* [TASK TO CARRY OUT]
In the listing below, identify each line with the word "high" and return those lines.

* START DATASET SECTION *

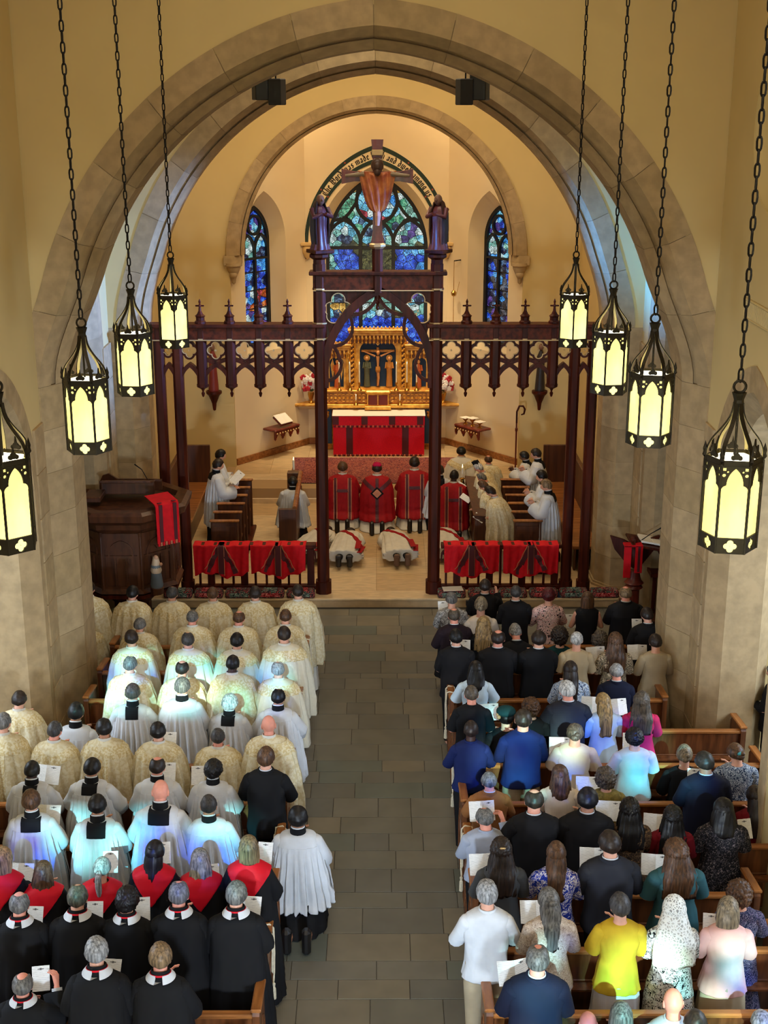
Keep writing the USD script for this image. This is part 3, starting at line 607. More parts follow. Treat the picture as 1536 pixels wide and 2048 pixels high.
# statues of the two mourners
def statue(name, label, loc, rzv, robe, cloak, h=.85, hood=True):
    t = thing(name, label, 'statue', loc, rzv)
    th = np.arange(40)*2*PI/40; rows = []
    for f in np.linspace(0, 1, 16):
        z = f*h*.8; rx = np.interp(f, (0, .1, .5, .75, .92, 1), (.165, .14, .115, .13, .1, .05)); ry = rx*.85
        fo = 1+.09*np.sin(9*th+f*2)*(1-f*.6); rows.append(np.stack([rx*np.cos(th)*fo, ry*np.sin(th)*fo, np.full(40, z)], 1))
    obj('robe', T(np.array(rows).reshape(-1, 3), grid_faces(16, 40)), robe, t, smooth=60)
    rows = []
    for f in np.linspace(0, 1, 14):
        z = .1*h+f*h*.82; rx = np.interp(f, (0, .3, .7, .86, .95, 1), (.13, .15, .145, .095, .08, .03)); sp = np.linspace(-.25*PI, 1.25*PI, 30)
        a = np.concatenate([sp, sp[::-1]]); k = np.concatenate([np.full(30, 1.06), np.full(30, .92)]); fo = 1+.05*np.sin(7*a+f)
        rows.append(np.stack([rx*np.cos(a)*k*fo, -rx*.9*np.sin(a)*-k*fo, np.full(60, z)], 1))
    obj('cloak', T(np.array(rows).reshape(-1, 3), grid_faces(14, 60)), cloak, t, smooth=60)
    obj('head', cat(ball(.07, (0, -.03, h*.9), 2, (.9, 1, 1.25)), ball(.02, (0, -.1, h*.9), 1)), statue_face, t, smooth=60)
    for s in (-1, 1): obj('arm', tube([(s*.13, 0, h*.74), (s*.15, -.1, h*.6), (s*.03, -.16, h*.66)], [.045, .04, .025], 8), robe, t, smooth=60)
    obj('plinth', bev(-.17, .17, -.17, .17, -.06, 0), dark_wood, t)
statue('statue', 'dark robed statue of a woman on the left post of the screen', (-.88, YS, 5.98), .5, mat('statue_maroon', (84, 44, 50), .4), mat('statue_blue', (42, 36, 46), .4))
statue('statue', 'reddish robed statue on the right post of the screen', (1.0, YS, 5.98), -.5, mat('statue_red', (110, 56, 52), .4), mat('statue_brown', (66, 40, 34), .4))
# altar rail between the screen posts
for sg, xs, side in ((-1, (-3.1, -1.02), 'left'), (1, (1.1, 3.14), 'right')):
    t = thing('altar_rail', 'dark wooden altar rail on the %s side of the screen' % side, 'rail', (0, YS, 0))
    a, b = xs
    obj('top_rail', bev(a, b, -.09, .09, .98, 1.05), dark_wood, t); obj('bottom_rail', bev(a, b, -.06, .06, SZ+.06, SZ+.14), dark_wood, t)
    n = 11
    for k in range(n):
        x = a+(b-a)*(k+.5)/n; w_ = .06 if k % 3 == 1 else .018
        obj('baluster', bev(x-w_, x+w_, -.035, .035, SZ+.13, .99, .006), dark_wood, t)
    for k in range(5):
        cx = a+(b-a)*(k+.5)/5; h = (b-a)/10
        ap = arch_poly(h-.01, .8, .96, .6, n=8, cx=cx); obj('rail_arch', mv(ext(ap.buffer(.02).difference(ap.buffer(-.015)).intersection(sbox(cx-h, .72, cx+h, .99)), .04), 0, -.02, 0), dark_wood, t)
# ------------------------------------------------------------------ altar, reredos and furniture of the apse
red_silk = mat('red_silk', (218, 6, 38), .6, scale=40, amt=.18, spec=.3); red_cloth = mat('red_cloth', (214, 14, 28), .75, scale=14, amt=.15, spec=.25)
wine = mat('wine_band', (78, 12, 22), .6); fringe_m = mat('fringe', (190, 110, 80), .7); blue_panel = mat('blue_panel', (24, 54, 84), .6)
al = thing('altar', 'red-fronted high altar with a white linen top', 'altar', (.04, 29.46, AZ))
obj('table', bev(-1.02, 1.02, .03, .55, 0, .93), gold_dark, al)
obj('lower_frontal', bev(-1.03, 1.03, 0, .03, .03, .76, .005), red_silk, al)
obj('superfrontal', bev(-1.035, 1.035, -.015, .03, .72, .935, .005), red_silk, al)
for x in (-.66, .6): obj('band', bev(x-.075, x+.075, -.006, .01, .04, .72, .002), wine, al)
for x in (-.97, -.32, .3, .93): obj('band', bev(x-.07, x+.07, -.021, 0, .74, .93, .002), wine, al)
for i in range(40):
    x = -1.02+2.04*(i+.5)/40
    for z in (.675, .0): obj('fringe_tuft', bev(x-.017, x+.017, -.018, .0, z, z+.05, .004), fringe_m if i % 2 else wine, al)
obj('linen', bev(-1.05, 1.05, -.02, .6, .935, .955, .006), white_linen, al)
gold_shadow = mat('gold_shade', (120, 70, 22), .5, metal=.2)  # dark gold strips paint the shade behind canopy drops and foliage
rr = thing('reredos', 'gilded carved reredos with three blue niches behind the altar', 'reredos', (.02, 30.2, 0))
obj('base', bev(-1.3, 1.3, -.1, .3, AZ, 1.5), gold_dark, rr); obj('shelf', bev(-1.32, 1.32, -.2, .1, 1.5, 1.58, .01), gold, rr)
obj('gradine', bev(-1.26, 1.26, -.12, .1, 1.58, 1.86, .01), gold_dark, rr); obj('shelf', bev(-1.28, 1.28, -.16, .1, 1.86, 1.9, .008), gold, rr)
for i in range(26):
    x = -1.2+2.4*(i+.5)/26
    if abs(x) > .28: obj('gradine_boss', mv(cat(ball(.03, (0, 0, 0), 1, (1, .6, 1)), bev(-.03, .03, -.01, .01, -.09, -.07, .004), bev(-.03, .03, -.01, .01, .07, .09, .004)), x, -.13, 1.72), gold, rr)
def niche_panel(x0, x1, z0, z1, nx0, nx1, nz, napex):
    h = (nx1-nx0)/2; cx = (nx0+nx1)/2
    hole = arch_poly(h, nz, napex, z0+.04, n=10, cx=cx)
    obj('panel', mv(ext(sbox(x0, z0, x1, z1).difference(hole), .14), 0, -.02, 0), gold, rr)
    obj('niche', bx(nx0-.02, nx1+.02, .1, .13, z0, napex+.02), blue_panel, rr)
niche_panel(-.6, .6, 1.9, 3.2, -.41, .41, 2.78, 2.9)
for s in (-1, 1): niche_panel(min(s*.62, s*1.22), max(s*.62, s*1.22), 1.9, 2.86, min(s*.78, s*1.1), max(s*.78, s*1.1), 2.5, 2.64)
for x0, x1, z in ((-.66, .66, 3.2), (-1.28, -.62, 2.86), (.62, 1.28, 2.86)):
    obj('cornice', cat(bev(x0, x1, -.12, .14, z, z+.05, .01), bev(x0+.02, x1-.02, -.08, .14, z-.06, z, .01), bev(x0-.02, x1+.02, -.15, .14, z+.05, z+.09, .01)), gold, rr)
    obj('canopy_shade', bev(x0+.03, x1-.03, -.045, 0, z-.24, z-.05, .004), gold_shadow, rr); n = int((x1-x0)/.085)
    for i in range(n): obj('cresting', mv(lathe([(0, 0), (.018, .01), (.012, .03), (.022, .05), (0, .075)], 6), x0+(x1-x0)*(i+.5)/n, -.1, z+.09), gold, rr)
    for i in range(n):
        x = x0+(x1-x0)*(i+.5)/n
        obj('canopy_drop', mv(cat(lathe([(0, -.2), (.022, -.16), (.008, -.12), (.03, -.06), (.022, 0)], 6), ball(.018, (.02, -.01, -.07), 1)), x, -.08, z-.06), gold, rr)
for x in (-.52, -.63, .52, .63, -1.2, 1.2, -.7, .7):
    top = 3.1 if abs(x) < .65 else 2.75
    obj('colonnette', mv(lathe([(.03, 0), (.022, .04), (.02, top-1.98), (.03, top-1.95), (.01, top-1.9)], 8), x, -.05, 1.92), gold, rr)
for s in (-1, 1):
    obj('foliage_shade', bev(min(s*.53, s*.62), max(s*.53, s*.62), -.035, 0, 1.95, 2.98, .004), gold_shadow, rr)
    for k in range(9): obj('foliage', mv(cat(ball(.035, (0, 0, 0), 1, (1, .4, .8)), ball(.02, (.02, -.015, .03), 1), ball(.02, (-.02, -.015, -.02), 1)), s*.575, -.055, 2.0+k*.115), gold, rr)
    for k in range(6): obj('foliage', mv(ball(.03, (0, 0, 0), 1, (1, .4, .8)), s*1.15, -.04, 2.0+k*.12), gold, rr)
obj('side_panel', bx(-1.3, -1.06, -.14, -.1, AZ+.15, 1.45), blue_panel, rr); obj('side_panel', bx(1.0, 1.3, -.14, -.1, AZ+.15, 1.45), blue_panel, rr)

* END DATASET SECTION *

* [TASK RESULT]
Keep writing the USD script for this image. This is part 3, starting at line 607. More parts follow. Treat the picture as 1536 pixels wide and 2048 pixels high.
al = thing('altar', 'red-fronted high altar with a white linen top', 'altar', (.04, 29.46, AZ))